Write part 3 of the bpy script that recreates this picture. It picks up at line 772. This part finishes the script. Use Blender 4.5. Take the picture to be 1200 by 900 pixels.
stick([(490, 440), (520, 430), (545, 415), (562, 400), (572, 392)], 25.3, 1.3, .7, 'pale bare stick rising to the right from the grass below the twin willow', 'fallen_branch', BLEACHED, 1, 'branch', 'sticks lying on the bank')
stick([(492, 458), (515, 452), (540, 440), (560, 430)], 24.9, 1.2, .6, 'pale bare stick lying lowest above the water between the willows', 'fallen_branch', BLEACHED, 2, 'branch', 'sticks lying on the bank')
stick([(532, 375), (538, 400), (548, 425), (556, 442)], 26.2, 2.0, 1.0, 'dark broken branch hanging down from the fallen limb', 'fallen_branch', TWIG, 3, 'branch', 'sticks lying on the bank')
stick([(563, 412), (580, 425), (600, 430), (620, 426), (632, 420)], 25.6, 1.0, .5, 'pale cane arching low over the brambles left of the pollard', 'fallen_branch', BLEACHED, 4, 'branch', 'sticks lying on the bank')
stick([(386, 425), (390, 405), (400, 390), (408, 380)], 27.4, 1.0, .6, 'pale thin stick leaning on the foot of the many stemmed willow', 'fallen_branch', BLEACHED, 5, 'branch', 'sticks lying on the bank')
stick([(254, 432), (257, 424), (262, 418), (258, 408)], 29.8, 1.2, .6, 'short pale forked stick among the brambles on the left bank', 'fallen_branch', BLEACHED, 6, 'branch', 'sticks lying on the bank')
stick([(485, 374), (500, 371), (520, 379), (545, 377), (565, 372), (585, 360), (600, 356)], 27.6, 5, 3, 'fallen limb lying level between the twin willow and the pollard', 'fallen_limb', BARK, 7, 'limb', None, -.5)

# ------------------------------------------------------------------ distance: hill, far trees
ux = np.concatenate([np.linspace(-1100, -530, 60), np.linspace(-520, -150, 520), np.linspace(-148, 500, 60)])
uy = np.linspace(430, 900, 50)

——

- _What you need to do_: Reproduce the data, keeping every line exactly the same.

- _Worked answer_:
Write part 3 of the bpy script that recreates this picture. It picks up at line 772. This part finishes the script. Use Blender 4.5. Take the picture to be 1200 by 900 pixels.
stick([(490, 440), (520, 430), (545, 415), (562, 400), (572, 392)], 25.3, 1.3, .7, 'pale bare stick rising to the right from the grass below the twin willow', 'fallen_branch', BLEACHED, 1, 'branch', 'sticks lying on the bank')
stick([(492, 458), (515, 452), (540, 440), (560, 430)], 24.9, 1.2, .6, 'pale bare stick lying lowest above the water between the willows', 'fallen_branch', BLEACHED, 2, 'branch', 'sticks lying on the bank')
stick([(532, 375), (538, 400), (548, 425), (556, 442)], 26.2, 2.0, 1.0, 'dark broken branch hanging down from the fallen limb', 'fallen_branch', TWIG, 3, 'branch', 'sticks lying on the bank')
stick([(563, 412), (580, 425), (600, 430), (620, 426), (632, 420)], 25.6, 1.0, .5, 'pale cane arching low over the brambles left of the pollard', 'fallen_branch', BLEACHED, 4, 'branch', 'sticks lying on the bank')
stick([(386, 425), (390, 405), (400, 390), (408, 380)], 27.4, 1.0, .6, 'pale thin stick leaning on the foot of the many stemmed willow', 'fallen_branch', BLEACHED, 5, 'branch', 'sticks lying on the bank')
stick([(254, 432), (257, 424), (262, 418), (258, 408)], 29.8, 1.2, .6, 'short pale forked stick among the brambles on the left bank', 'fallen_branch', BLEACHED, 6, 'branch', 'sticks lying on the bank')
stick([(485, 374), (500, 371), (520, 379), (545, 377), (565, 372), (585, 360), (600, 356)], 27.6, 5, 3, 'fallen limb lying level between the twin willow and the pollard', 'fallen_limb', BARK, 7, 'limb', None, -.5)

# ------------------------------------------------------------------ distance: hill, far trees
ux = np.concatenate([np.linspace(-1100, -530, 60), np.linspace(-520, -150, 520), np.linspace(-148, 500, 60)])
uy = np.linspace(430, 900, 50)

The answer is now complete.